There’s a Hemingway story called Now I Lay Me in which he fears sleeping at night ever since he was struck by a mortar during World War I – ‘blown up’ as he puts it. To fall asleep in darkness would cause his soul “to fly out of his body,’ that is, he would die. To stay awake he remembers a trout stream he’s fished, pool to pool; he remembers fish caught and lost; he recalls looking under rocks and rotten logs for anything that will stay on a hook – grubs, worms, grasshoppers, and once a salamander whose tiny feet clutched the hook so desperately that his like was never used again. Hemingway returns to the attic in the house where he was born and examines jars of snakes and assorted specimens left by his father. Finally he thinks of the people he knows and says two prayers for each. By then it’s daylight and he can sleep.
For those of us with the opposite problem, how not to stay awake, the process is the same. In repetitious memory the insomniac must drift off without knowing it. And for those who haven’t fished for trout or observed the suffering of a salamander, who don’t have enough friends for the final prayers, good thoughts must be found. When waking up at three a.m. to the world’s evil we need a strategy.
My own is to read, or even better, to think about Herodotus, the first historian of the western world. Herodotus was born in Halicarnassus, a city in modern Turkey, in 484 BC. He is known as the father of history and the father of lies. His subject was the Mediterranean world, over which he traveled and recorded what he saw and heard. He compiled these accounts into a single work called The Histories, published in 430 BC. His story begins with the Trojan War and ends with the two invasions of Greece by Persia. Throughout he shows how western values of cooperation and adherence to the rule of law overcome the forces of tyranny represented by the Persian kings.
While current events can be downright depressing, history at a distance of thousands of years can, emphasis can, have a soothing effect. Events occurred so long ago that the greater themes outlive personal tragedies. With Herodotus we settle into the comfort of hubris and virtue rewarded, where a story teller shows us the truth while recognizing fantastic stories for their own value: they were told and therefore worth preserving. Invasions, plagues, tortures and vendettas. A man who rides a dolphin to safety, another who can swim under water for miles without a breath, kingdoms gambled for what Hamlet called “a quarrel in a straw.” A king, Croesus, asks the Delphic oracle if he should go to war against the Persians. The oracle replies that if he goes to war he will destroy a great kingdom. He goes to war; the kingdom destroyed is his own. As he sits atop a pyre ready to be burned alive he laments his fate and repeats the words of a wise man named Solon, that one can only measure a man’s happiness after his death. Impressed by this wisdom, the Persian king lets Croesus live.
Herodotus rejects Homer’s version of the Trojan War, that Paris won Helen as a reward from Aphrodite. To find the real story, Herodotus interviews traders and wise men – Greeks, Arabs, Persians – who describe a series of back and forth kidnappings started by Phoenician traders and ending with Helen’s abduction by a Trojan prince whose ship was blown off course and wrecked in Egypt.
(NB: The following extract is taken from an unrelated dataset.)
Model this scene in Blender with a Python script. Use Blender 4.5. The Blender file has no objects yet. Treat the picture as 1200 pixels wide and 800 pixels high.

Herodotus concludes that Helen never saw Troy and that Menelaus sacked the city on false premises.
Between the bookmarks of the Trojan War and the Persian invasions Herodotus recounts the rise of Greece and Persia. He interrupts this story at many points to record the life ways of tribes and nations from the Indus River to Gibraltar. We learn the history of Egypt and the source of the Nile, we are told that Indians and Ethiopians have black sperm, that Persians maul their dead with dogs before burial, that certain tribes eat human flesh, that Egyptians embalm cats, that Scythians get milk from mares by inserting a hollow bone into the animal and blowing into it, which causes the teats to descend.
Herodotus ends with the Greek victories over Persia, first at Marathon, then in a series of battles seen as great markers of western history. Herodotus recounts how the Greeks constantly argue among themselves before coming to consensus, and how they are challenged by tyrants who not only force their men into battle, but in Xerxes case, by a king who orders the sea flogged with chains to punish the god who wrecked his bridge in a storm.
How does all this put me to sleep? This melt of fact and fiction is my own trout stream, pool to pool and story to story.